[Extracted data entries]
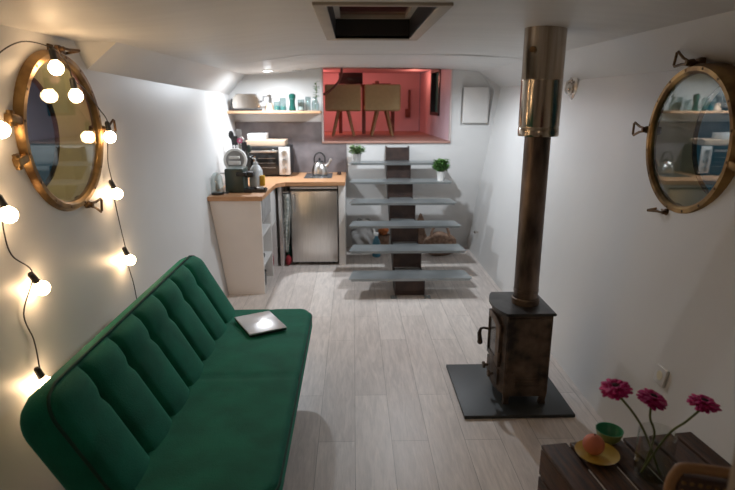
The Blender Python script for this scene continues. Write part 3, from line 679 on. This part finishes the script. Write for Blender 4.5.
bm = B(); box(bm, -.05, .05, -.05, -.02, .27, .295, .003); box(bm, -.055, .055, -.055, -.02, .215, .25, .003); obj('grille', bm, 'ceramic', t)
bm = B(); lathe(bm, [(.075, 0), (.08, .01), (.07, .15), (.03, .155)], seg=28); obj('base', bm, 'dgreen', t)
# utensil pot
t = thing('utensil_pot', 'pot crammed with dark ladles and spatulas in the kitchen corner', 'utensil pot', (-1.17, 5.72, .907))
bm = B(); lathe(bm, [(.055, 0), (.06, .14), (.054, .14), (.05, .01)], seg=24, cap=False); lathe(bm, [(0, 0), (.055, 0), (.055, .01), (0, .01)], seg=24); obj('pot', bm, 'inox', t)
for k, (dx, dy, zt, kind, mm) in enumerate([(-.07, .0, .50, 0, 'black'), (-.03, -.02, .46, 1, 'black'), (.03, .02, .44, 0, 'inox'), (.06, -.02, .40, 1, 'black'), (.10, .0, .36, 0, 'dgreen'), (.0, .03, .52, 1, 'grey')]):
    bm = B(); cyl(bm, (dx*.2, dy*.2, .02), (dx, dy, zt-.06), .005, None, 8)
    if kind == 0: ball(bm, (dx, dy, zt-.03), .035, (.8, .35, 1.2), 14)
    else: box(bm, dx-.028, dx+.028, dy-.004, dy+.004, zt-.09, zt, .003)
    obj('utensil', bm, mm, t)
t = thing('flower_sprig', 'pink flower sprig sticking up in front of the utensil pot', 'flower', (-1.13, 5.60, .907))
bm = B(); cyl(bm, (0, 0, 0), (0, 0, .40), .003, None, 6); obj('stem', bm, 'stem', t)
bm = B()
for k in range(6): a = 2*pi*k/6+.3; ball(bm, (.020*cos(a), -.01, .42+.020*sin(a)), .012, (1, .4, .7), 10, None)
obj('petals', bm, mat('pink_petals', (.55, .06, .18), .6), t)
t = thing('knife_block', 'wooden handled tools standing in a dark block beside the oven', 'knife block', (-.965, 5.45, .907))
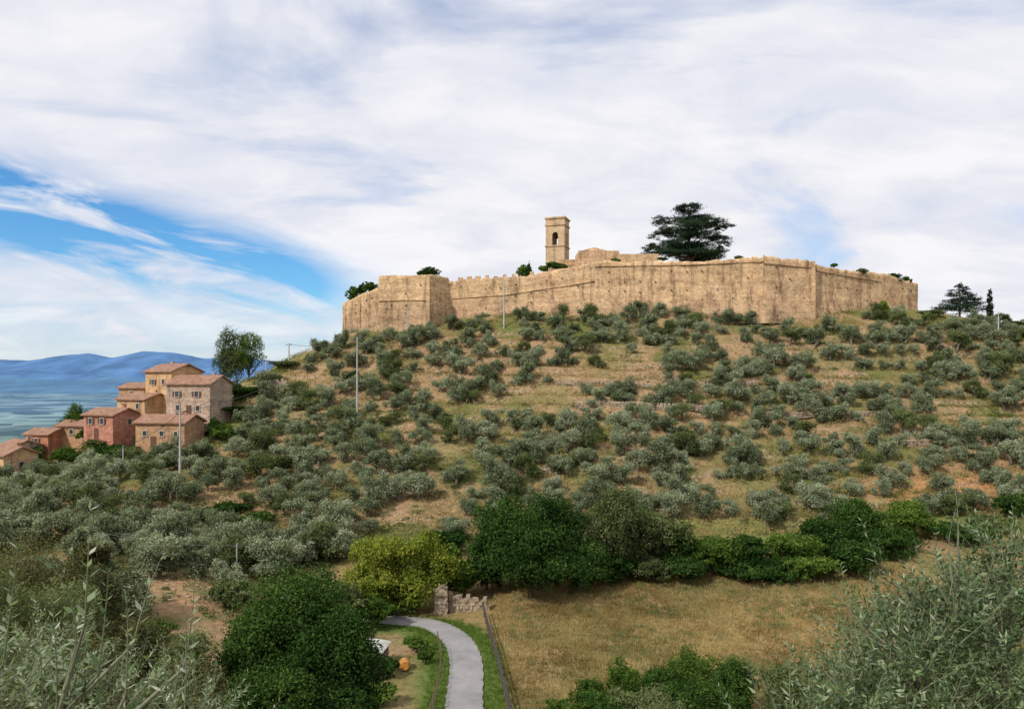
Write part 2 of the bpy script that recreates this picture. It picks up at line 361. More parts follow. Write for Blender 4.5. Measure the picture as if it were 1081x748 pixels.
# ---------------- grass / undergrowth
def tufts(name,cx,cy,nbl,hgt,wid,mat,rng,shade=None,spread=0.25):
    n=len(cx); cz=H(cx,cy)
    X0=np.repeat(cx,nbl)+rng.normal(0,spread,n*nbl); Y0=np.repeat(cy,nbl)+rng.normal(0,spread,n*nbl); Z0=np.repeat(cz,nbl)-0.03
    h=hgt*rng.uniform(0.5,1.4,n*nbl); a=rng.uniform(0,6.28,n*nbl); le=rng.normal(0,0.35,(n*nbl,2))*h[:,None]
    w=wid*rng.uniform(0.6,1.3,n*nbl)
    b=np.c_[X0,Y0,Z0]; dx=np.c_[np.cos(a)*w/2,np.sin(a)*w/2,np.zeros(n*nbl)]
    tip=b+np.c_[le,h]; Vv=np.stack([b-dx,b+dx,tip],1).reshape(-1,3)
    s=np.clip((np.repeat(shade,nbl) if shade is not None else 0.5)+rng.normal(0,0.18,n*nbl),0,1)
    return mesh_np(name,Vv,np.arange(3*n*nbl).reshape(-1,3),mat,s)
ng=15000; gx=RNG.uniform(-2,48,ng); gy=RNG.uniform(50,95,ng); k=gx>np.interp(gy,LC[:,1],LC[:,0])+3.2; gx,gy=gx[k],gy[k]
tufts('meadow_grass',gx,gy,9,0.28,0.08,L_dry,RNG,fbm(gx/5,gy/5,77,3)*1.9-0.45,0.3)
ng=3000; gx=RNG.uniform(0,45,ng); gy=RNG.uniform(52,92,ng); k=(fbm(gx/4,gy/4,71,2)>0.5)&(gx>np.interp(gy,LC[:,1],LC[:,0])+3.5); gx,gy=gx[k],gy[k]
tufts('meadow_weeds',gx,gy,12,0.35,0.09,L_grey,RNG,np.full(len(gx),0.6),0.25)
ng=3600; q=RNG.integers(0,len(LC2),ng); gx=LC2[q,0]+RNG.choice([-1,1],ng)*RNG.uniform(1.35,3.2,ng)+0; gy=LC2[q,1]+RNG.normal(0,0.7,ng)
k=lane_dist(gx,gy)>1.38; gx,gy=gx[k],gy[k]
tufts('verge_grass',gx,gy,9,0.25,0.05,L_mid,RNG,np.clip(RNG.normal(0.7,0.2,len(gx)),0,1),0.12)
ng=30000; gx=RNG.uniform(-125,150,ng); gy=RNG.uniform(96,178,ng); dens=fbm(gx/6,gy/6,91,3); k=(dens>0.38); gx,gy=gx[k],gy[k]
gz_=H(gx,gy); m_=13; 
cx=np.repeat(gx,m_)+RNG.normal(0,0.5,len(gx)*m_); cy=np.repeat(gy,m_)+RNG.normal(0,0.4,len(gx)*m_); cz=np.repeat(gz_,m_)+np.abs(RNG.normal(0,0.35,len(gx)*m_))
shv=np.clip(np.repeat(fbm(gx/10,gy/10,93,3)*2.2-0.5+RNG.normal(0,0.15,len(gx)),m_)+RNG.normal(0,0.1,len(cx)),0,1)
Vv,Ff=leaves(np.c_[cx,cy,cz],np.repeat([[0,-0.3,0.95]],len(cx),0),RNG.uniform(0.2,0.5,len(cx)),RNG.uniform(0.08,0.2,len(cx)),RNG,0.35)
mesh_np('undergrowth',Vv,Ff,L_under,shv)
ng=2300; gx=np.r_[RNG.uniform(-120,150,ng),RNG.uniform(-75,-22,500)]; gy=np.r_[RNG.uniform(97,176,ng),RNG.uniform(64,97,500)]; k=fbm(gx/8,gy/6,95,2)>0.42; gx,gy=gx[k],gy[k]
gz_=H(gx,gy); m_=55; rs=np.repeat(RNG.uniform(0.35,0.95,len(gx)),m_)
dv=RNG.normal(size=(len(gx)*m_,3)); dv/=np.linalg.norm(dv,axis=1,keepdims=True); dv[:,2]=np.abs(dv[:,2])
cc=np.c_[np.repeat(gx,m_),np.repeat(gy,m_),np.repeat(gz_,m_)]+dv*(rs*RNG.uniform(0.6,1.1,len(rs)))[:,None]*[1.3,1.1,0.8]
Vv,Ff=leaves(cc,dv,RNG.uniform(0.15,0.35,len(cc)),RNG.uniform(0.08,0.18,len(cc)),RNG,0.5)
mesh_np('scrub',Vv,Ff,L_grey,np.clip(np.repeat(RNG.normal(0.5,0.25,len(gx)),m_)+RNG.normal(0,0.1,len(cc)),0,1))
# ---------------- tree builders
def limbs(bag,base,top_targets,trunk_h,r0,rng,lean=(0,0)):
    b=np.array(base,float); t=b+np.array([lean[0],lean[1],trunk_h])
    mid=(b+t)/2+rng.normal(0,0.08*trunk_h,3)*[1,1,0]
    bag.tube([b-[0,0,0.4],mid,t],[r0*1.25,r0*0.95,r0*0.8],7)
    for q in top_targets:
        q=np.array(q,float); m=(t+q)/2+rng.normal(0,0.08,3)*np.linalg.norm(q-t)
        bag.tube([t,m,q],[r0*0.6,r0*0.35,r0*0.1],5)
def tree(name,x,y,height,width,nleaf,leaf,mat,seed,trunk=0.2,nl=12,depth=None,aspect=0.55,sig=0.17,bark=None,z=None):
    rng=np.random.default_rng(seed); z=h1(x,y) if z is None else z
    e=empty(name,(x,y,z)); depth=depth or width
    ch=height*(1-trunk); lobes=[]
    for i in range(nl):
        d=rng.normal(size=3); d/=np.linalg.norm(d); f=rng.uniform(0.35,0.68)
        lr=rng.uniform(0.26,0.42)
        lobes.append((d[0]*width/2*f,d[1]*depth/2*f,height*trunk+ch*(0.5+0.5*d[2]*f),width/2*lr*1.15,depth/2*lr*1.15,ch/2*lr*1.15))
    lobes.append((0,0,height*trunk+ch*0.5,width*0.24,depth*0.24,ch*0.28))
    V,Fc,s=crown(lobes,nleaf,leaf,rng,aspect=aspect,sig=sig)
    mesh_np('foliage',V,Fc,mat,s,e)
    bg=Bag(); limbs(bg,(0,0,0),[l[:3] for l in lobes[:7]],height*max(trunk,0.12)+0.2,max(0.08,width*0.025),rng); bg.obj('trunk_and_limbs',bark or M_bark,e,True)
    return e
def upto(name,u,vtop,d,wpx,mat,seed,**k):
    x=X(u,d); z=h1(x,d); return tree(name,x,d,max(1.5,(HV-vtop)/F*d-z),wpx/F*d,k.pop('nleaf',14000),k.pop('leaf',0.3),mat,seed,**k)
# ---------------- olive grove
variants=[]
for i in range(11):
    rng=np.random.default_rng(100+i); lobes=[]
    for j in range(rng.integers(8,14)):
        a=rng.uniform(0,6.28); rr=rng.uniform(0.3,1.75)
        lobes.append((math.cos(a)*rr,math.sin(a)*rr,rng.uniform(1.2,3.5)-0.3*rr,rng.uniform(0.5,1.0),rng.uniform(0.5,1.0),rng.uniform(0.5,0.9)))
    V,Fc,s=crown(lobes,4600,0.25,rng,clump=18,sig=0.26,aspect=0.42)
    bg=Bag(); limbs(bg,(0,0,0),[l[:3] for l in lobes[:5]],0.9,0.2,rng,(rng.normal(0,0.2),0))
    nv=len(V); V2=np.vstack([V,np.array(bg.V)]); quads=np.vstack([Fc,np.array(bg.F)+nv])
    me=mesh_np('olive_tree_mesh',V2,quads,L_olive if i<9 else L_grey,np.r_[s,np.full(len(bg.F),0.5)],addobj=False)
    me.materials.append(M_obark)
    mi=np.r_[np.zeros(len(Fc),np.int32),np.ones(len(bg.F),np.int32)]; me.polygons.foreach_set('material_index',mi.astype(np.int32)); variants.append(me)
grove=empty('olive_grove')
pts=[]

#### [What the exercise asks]
Using the records above, find and show each line with the string "this".

#### [Solution]
The Blender Python script for this scene continues. Write part 3, from line 679 on. This part finishes the script. Write for Blender 4.5.
Write part 2 of the bpy script that recreates this picture. It picks up at line 361. More parts follow. Write for Blender 4.5. Measure the picture as if it were 1081x748 pixels.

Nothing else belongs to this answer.